While the analyst sees little capacity additions for either BD or propylene in North America, he highlights large blocks of supply coming on line in China, the rest of Asia, and the Middle East.

“Our supply/demand analysis suggests little upside, from current levels, in butadiene and propylene prices, all else equal. A combination of rising Chinese natural rubber inventories and moderating Chinese auto builds may put a lid on butadiene prices,” said Ahmed.

Global propylene supply could even be higher than Ahmed estimates. The analyst projects limited – just 293,000 tonnes/year – new capacity additions in North America by 2017. Yet there are a number of propane dehydrogenation (PDH) projects planned in the region that would produce on-purpose propylene.

Of the nine announced PDH projects in North America, six are slated to start-up in 2015 and 2016, adding 4m tonnes/year of propylene capacity. Propylene in the US could become cheap once again, argues Fred Peterson, president of US consultancy Probe Economics, on page 26.

Once called the “OPEC of propylene” because of plentiful supply through the 1990s, the US has seen the propylene/ethylene price ratio doubling from around 0.7 in 2000, to over 1.4 times today, said Peterson.

This was the result of not only the relatively recent shift to cracking lighter feeds, which yield far less propylene than heavier naphtha feedstock, but also the slowdown in US gasoline demand, and the government requiring renewable fuels in the gasoline mix. Less gasoline production means less co-product propylene as well.

“This could all change thanks to PDH economics,” said Peterson. “PDH economics will put a ceiling on propylene prices.
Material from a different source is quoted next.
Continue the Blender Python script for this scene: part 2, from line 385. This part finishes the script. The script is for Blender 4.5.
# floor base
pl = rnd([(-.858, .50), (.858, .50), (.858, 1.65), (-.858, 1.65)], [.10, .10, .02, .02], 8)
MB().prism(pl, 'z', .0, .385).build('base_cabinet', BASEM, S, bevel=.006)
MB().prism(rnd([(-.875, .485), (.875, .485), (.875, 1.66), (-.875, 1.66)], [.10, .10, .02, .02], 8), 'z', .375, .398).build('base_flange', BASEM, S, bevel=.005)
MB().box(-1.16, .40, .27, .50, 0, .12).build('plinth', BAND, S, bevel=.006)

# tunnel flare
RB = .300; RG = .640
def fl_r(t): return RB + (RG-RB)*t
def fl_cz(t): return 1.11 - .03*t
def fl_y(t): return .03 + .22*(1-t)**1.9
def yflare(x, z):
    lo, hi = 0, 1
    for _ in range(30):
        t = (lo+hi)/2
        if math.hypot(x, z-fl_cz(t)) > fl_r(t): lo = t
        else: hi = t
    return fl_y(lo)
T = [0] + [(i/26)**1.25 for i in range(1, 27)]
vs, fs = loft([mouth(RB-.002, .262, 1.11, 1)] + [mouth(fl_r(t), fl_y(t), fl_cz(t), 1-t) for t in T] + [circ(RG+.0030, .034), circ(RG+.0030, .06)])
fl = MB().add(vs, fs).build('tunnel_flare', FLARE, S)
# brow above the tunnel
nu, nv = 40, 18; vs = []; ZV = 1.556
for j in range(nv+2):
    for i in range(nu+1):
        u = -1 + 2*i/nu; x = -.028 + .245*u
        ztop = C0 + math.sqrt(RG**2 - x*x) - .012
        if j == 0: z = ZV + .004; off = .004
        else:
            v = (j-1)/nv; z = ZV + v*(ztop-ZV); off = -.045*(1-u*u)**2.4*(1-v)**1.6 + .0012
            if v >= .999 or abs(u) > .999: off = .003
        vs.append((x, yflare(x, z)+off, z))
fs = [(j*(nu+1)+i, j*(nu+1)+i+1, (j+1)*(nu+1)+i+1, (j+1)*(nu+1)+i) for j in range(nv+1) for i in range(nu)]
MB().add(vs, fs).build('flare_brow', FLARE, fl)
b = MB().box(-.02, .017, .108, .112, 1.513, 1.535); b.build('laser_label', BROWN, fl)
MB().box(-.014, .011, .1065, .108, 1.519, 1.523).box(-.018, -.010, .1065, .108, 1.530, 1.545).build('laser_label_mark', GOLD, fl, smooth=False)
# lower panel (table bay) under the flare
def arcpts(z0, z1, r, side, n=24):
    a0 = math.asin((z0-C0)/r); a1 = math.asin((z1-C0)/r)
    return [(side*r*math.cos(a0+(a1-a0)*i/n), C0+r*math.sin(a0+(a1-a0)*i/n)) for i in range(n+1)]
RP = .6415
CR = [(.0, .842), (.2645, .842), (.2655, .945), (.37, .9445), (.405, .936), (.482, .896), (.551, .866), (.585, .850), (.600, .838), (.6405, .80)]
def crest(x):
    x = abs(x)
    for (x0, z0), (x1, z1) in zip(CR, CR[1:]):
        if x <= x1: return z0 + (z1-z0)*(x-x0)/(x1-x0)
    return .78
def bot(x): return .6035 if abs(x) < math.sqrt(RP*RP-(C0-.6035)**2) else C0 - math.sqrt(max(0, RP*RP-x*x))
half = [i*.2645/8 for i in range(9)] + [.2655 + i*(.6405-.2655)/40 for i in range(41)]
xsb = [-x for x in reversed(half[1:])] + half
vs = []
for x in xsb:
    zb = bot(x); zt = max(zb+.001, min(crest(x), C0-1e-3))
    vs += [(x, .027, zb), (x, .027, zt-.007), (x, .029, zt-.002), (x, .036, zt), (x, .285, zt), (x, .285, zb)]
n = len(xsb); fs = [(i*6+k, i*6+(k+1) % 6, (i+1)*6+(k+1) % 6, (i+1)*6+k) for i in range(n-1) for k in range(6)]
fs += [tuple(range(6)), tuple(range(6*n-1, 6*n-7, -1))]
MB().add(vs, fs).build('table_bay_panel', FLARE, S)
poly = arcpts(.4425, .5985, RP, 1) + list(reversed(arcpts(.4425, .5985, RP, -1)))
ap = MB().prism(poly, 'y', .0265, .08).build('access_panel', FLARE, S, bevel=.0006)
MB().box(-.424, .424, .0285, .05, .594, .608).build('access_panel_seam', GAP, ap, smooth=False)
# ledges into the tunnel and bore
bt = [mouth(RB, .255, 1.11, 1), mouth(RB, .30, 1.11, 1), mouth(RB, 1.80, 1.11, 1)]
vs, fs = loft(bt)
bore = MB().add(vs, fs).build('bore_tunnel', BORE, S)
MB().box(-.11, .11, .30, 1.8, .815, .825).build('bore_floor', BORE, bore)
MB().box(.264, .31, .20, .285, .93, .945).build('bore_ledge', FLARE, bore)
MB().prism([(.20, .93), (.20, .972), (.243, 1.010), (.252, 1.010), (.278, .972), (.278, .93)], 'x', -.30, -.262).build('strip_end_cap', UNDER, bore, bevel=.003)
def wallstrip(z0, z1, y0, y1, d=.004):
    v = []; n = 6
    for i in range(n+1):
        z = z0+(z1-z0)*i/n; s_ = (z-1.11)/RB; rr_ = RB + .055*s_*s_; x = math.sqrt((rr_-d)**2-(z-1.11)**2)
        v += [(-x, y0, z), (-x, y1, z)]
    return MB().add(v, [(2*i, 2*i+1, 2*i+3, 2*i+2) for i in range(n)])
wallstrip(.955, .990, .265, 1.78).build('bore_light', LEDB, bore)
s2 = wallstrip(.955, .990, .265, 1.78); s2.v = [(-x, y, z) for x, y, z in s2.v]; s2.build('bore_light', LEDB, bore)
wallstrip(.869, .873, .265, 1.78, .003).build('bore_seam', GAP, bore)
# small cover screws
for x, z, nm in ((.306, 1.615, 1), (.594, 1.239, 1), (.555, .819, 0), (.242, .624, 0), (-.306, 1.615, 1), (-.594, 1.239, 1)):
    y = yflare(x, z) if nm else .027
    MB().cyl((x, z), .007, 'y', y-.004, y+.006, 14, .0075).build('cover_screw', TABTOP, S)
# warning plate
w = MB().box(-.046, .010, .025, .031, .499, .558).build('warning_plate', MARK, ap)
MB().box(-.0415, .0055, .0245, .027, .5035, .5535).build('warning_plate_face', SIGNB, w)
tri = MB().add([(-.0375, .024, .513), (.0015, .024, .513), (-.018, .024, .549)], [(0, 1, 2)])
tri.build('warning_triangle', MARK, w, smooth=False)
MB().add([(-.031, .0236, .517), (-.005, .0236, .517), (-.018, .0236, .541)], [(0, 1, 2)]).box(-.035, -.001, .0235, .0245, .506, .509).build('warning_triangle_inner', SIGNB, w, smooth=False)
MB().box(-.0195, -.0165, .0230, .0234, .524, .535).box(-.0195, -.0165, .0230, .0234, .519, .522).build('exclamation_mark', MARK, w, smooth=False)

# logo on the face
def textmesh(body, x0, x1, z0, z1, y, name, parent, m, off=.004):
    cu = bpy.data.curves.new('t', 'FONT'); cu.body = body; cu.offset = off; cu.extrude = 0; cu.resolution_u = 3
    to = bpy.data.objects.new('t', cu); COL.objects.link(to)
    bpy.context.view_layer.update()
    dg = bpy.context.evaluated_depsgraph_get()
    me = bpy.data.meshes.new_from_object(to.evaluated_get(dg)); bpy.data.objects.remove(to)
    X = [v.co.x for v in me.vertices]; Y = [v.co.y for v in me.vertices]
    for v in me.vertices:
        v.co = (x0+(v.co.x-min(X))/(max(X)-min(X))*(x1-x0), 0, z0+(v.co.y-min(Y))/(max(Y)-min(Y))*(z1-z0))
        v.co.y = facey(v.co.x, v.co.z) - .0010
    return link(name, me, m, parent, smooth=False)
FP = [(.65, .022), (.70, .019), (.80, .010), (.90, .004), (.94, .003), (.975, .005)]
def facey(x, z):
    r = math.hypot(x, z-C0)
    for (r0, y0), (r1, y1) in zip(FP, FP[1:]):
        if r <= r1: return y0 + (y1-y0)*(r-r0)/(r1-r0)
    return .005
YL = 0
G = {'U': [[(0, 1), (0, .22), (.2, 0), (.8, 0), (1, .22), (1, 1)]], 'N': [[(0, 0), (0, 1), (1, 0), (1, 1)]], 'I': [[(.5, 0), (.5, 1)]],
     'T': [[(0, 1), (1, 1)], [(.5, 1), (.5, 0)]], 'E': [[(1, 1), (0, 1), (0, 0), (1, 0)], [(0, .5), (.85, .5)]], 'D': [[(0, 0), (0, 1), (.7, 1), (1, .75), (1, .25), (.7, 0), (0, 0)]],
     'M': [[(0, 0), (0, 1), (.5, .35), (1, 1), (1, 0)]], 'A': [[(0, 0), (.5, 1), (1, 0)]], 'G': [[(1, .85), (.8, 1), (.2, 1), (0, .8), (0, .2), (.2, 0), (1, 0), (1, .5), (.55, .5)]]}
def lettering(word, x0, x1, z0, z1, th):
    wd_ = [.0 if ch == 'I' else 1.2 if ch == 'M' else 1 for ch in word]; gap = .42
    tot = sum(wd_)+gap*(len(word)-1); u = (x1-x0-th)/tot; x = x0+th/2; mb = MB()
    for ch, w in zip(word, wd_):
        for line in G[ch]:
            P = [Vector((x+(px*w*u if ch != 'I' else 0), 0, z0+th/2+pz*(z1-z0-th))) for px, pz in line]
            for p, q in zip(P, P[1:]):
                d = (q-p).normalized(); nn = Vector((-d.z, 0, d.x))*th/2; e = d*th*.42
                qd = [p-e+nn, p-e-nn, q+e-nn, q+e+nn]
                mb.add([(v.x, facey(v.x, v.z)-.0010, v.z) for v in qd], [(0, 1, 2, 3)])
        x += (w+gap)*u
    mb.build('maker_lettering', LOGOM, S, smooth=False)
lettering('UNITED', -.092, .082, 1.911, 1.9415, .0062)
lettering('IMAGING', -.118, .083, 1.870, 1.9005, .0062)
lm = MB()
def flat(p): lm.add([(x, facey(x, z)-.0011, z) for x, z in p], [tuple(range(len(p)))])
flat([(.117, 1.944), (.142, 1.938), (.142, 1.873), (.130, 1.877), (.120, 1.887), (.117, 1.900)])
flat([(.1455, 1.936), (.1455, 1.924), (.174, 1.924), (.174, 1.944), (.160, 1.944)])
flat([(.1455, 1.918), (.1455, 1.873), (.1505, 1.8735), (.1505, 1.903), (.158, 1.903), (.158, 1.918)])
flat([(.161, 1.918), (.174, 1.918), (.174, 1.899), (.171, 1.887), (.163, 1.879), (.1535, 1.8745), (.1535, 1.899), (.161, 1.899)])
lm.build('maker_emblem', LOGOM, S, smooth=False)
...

If the propylene price exceeds reinvestment levels, more PDH plants will be built, and the propylene price will fall back again.”

Peterson sees US PDH economics as not only favourable but sustainable through 2030. He expects the US propylene/ethylene price ratio to plummet to below 1.0 by 2018 and hover near parity through 2030.

Even as US shale gas becomes a game changer for ethylene, thereby also changing co-product propylene dynamics, it may also drive propylene supplies back up if PDH plants are built en masse. Now if only on-purpose BD can follow. Yet the economics could well be very different.